KİMYA MÜHENDİSLERİNDEN KIRTASİYE ÜRÜNLERİNE DAİR UYARILAR
Ekonomik anlamda velileri etkileyen kırtasiye ürünlerine ilişkin bir diğer boyut, alınacak ürünlerin öğrencilerin sağlığına ne kadar uyumlu olup olmadığı. TMMOB’a bağlı Kimya Mühendisleri Odası yeni eğitim öğretim yılı öncesi yaptığı uyarıda, hangi maddelerden üretildiği ve içeriği belli olmayan, kimyasal madde katkılı silgi, su matarası, beslenme çantası gibi ürünler konusunda velileri uyardı.
Velilerin yapacakları alışverişlerde ürünlerin güvenli olup olmadığını kontrol edebilecekleri bazı kodların bulunduğunu belirten Kimya Mühendisleri Odası Başkanı Ali Uğurlu, “Veliler aldıkları ürünlerde C, TSİ gibi işaretlerin olup olmadığına bakmalılar. Özellikle merdiven altı üretim yeri olarak düşündükleri yerlerden ürün almamaya özen göstermeliler. Çok boyalı, kokulu malzemeleri almaktan ve kullanmaktan kaçınsınlar. Çocukların malzemeleri koklaması, yutması ya da vücudunu sürmemeleri konusunda çok dikkatli davranmak ailelerin sorumlulukları arasında yer alıyor” dedi.

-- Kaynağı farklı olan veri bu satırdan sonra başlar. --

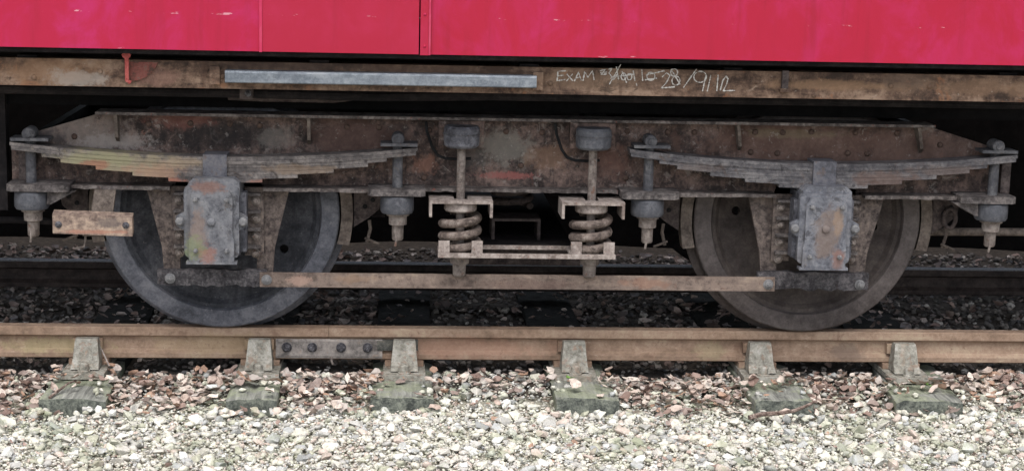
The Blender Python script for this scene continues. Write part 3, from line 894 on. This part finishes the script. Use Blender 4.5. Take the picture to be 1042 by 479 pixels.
# wheelsets
def wheelset(xc, mt, mw, holes):
    for side, yo in ((1, 0.0), (-1, 1.505)):
        Y = lambda v: yo + side*v
        bm = bmesh.new()
        tyre = [(.442, -.050), (.448, -.0605), (.512, -.0605), (.521, -.057), (.5265, -.050), (.5290, -.010), (.5310, .018), (.536, .028), (.551, .038), (.560, .047), (.5615, .053), (.558, .060), (.545, .066), (.44, .066), (.44, .0)]
        disc = [(.02, -.110), (.100, -.110), (.118, -.104), (.122, -.04), (.150, -.016), (.26, -.002), (.37, -.004), (.405, -.014), (.424, -.034), (.4415, -.038), (.4395, .055), (.424, .055), (.40, .04), (.37, .028), (.26, .028), (.15, .03), (.122, .07), (.122, .09), (.02, .09)]
        lathe(bm, [(r, side*h) for r, h in disc], (xc, yo, .533), 'Y', 72)
        if side == 1:
            # drill the lifting holes with a boolean, then keep only the cut mesh
            wd = finish('wheel', bm, mw, bogie, smooth=30)
            cb = bmesh.new()
            for a in holes:
                lathe(cb, [(.0205, -.09), (.0205, .09)], (.325*math.cos(a), .012, .325*math.sin(a)), 'Y', 18)
            bmesh.ops.recalc_face_normals(cb, faces=cb.faces)
            cm = bpy.data.meshes.new('cut')
            cb.to_mesh(cm)
            cb.free()
            co = bpy.data.objects.new('cut', cm)
            col.objects.link(co)
            bpy.context.view_layer.update()
            co.location = WORLD[wd.name]
            md = wd.modifiers.new('holes', 'BOOLEAN')
            md.object = co
            md.operation = 'DIFFERENCE'
            md.solver = 'EXACT'
            bpy.context.view_layer.update()
            dg = bpy.context.evaluated_depsgraph_get()
            nm = bpy.data.meshes.new_from_object(wd.evaluated_get(dg))
            wd.modifiers.clear()
            if len(nm.vertices) > 500:
                wd.data = nm
            bpy.data.objects.remove(co)
        else:
            wd = finish('wheel', bm, 'dark', bogie, smooth=30)
        bm = lathe(bmesh.new(), [(r, side*h) for r, h in tyre], (xc, yo, .533), 'Y', 96, closed=True)
        finish('tyre', bm, mt if side == 1 else 'dark', wd, smooth=30)
    bm = lathe(bmesh.new(), [(.07, -.30), (.07, -.112), (.08, -.10), (.08, 1.60), (.07, 1.62), (.07, 1.80)], (xc, 0, .533), 'Y', 24)
    finish('axle', bm, 'dark', bogie)
wheelset(0, 'tyre_a', 'wheel_a', [R(-32), R(148)])
wheelset(WB, 'tyre_b', 'wheel_b', [R(175), R(-7)])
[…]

Kırtasiye ürünlerinin denetimi konusunda da eksikliklerin olduğunu ifade eden Uğurlu, “Bütün bunlar devletin denetiminde olması gereken şeyler ama ne yazık ki okullar açılırken bu denetim bir süre için yapılıyor ve sonrasında unutuluyor. Gümrük Ticaret Bakanlığı özellikle ithal edilen ürünleri denetliyor ama bu yeterli değil. Denetimin sürekli olması gerekiyor ve piyasada onay olmayan işaretli ürünlerin tespit edilmesi gerekiyor” değerlendirmesinde bulundu.